Agree with all of you, I love hearing his memories and impressions of the neighborhood and its characters from a child's eyes and today as an adult.

Anonymous said...

And he has a sweet jump shot. Play hoops with him at the 14th st Y.

E Badu said...

We all have our stories but it's cool to reflect from Mr Hines experiences compared to your own. Thinking about similarities and differences growing up in Brooklyn & Queens compared to LES. Great job gentlemen. Looking forward to part 2.

Gojira said...

"...he never felt in danger in the 70s" - I moved into my then-abandoned building in 1979; for years on an almost weekly basis I would walk home alone at 4 AM from CBs, Gildersleeves, Max's or the Ritz in my punky leather miniskirts and high heels, onto my pitch-black block which had half a dozen abandoned buildings, an active 24/7 drug gang and no working streetlights because the dealers ripped out the wiring as soon as the DOT repaired them, and never once did I feel unsafe. If you weren't stupid and you were not here to buy drugs, you were pretty much left alone.

dm said...

Oooh, loved this! Psyched for the next installment. And ditto what the first commenter said, re: learning more about JM--who he is and how he finds his subjects. Keep it all comin!

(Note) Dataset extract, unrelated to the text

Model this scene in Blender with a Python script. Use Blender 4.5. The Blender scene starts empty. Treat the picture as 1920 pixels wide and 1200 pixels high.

Michael from the Village said...

An absolute pleasure to read--eagerly awaiting more of Mr. Hines's stories. This series is such a treasure on Grieve.

deva said...

I love reading other people's memories of the LES. Sometimes they'll say something that makes me recall something I'd long forgotten. I used to live across from the Mogador in the 80s. That was such a great block then, so very colorful as he says. Amazing things were happening constantly, so much to see. Looking forward to reading more.

Anonymous said...

So, I gather it is okay that this (admittedly stellar) fellow was in bars in grammar school (as was I), but those 18 year olds and their parents in phoebe's last week should all go to jail.

Good story here. Enjoyable.

Anonymous said...

Kids hung out around bars back then, but not to drink. The local hoodlums would use kids to run errands. Sometimes you would get a Shirley Temple with the cherry on top and pretend you were drinking. And the arrests happened at Dahlia's not Phebes. Let's not drag a bar that had nothing to do with it into this.